Generating a Self-Signed Certificate

To generate a self-signed certificate, you must use the openssl utility to generate a private key and a self-signed certificate for that key.

About this task

The Discover-DNCA package provides the openssl utility in the directory /usr/local/dncauser/bin.

The following steps assume that you logged in to the DNCA host machine as user root. To generate a self-signed certificate:

Procedure

  1. Generate the private key. The following example generates a 2048-bit RSA key file named example.key:
    
    /usr/local/dncauser/bin/openssl genrsa -out example.key 2048
    
  2. Generate the self-signed certificate. The following example generates a self-signed certificate file named example.crt by using the private-key file example.key generated in step 1. With option -days 365, the certificate is valid for the next 365 days (one year):
    
    /usr/local/dncauser/bin/openssl req -x509 -days 365 -newkey rsa:2048 -key \
      example.key -out example.crt
    

    The openssl req command interactively prompts for various values. The following table displays the prompts and sample replies:

    Prompt
    Sample Reply
    Country Name (2 letter code)
    US
    State or Province Name (full name)
    California
    Locality Name (for example, city)
    San Francisco
    Organization Name (for example, company)
    Unica Discover
    Organizational Unit Name (for example, section)
    Release Engineering
    Common Name (for example, YOUR name)
    DNCA.Discover.com
    Email Address
    root@DNCA.Discover.com

    The common name must be the fully qualified DNS name of the DNCA host machine. If the host machine does not have a DNS name that is assigned to it, then use the IP address of the machine.

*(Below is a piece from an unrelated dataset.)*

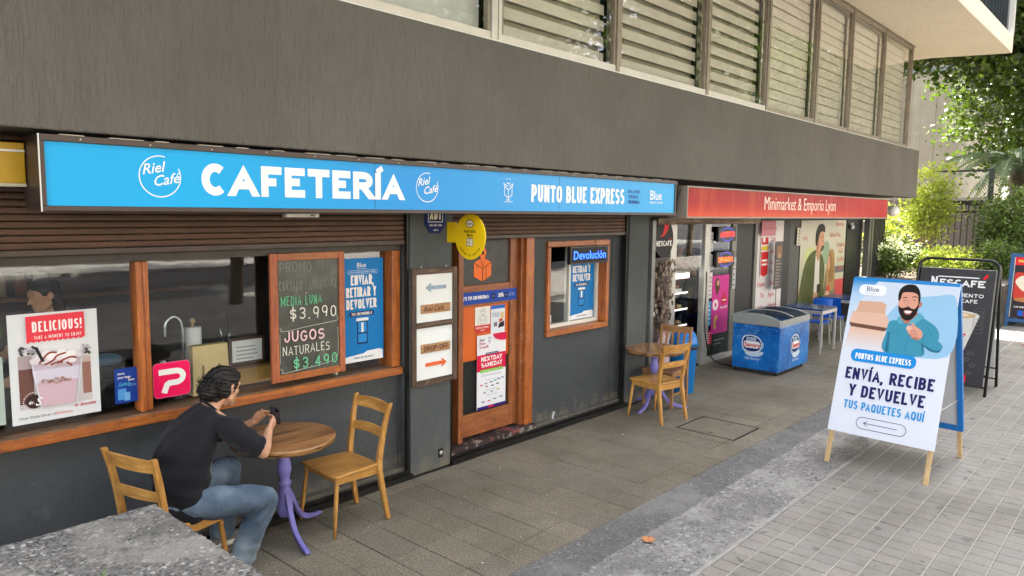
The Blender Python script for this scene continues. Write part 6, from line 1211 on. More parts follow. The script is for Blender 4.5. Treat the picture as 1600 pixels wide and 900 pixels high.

  3. Now, set the appropriate file ownership and permissions:
    1. All private key files must be readable only by the user account that needs read access to the file. The following chmod and chown commands set the ownership and permissions so that only the capture processes running as user dncauser can access file example.key:
      
      chmod go= example.key
      chown dncauser example.key
      
    2. Place the files in a directory accessible by the user account. For certificate and key files that are used by the Network Capture software, place the files in directory /usr/local/dncauser/etc.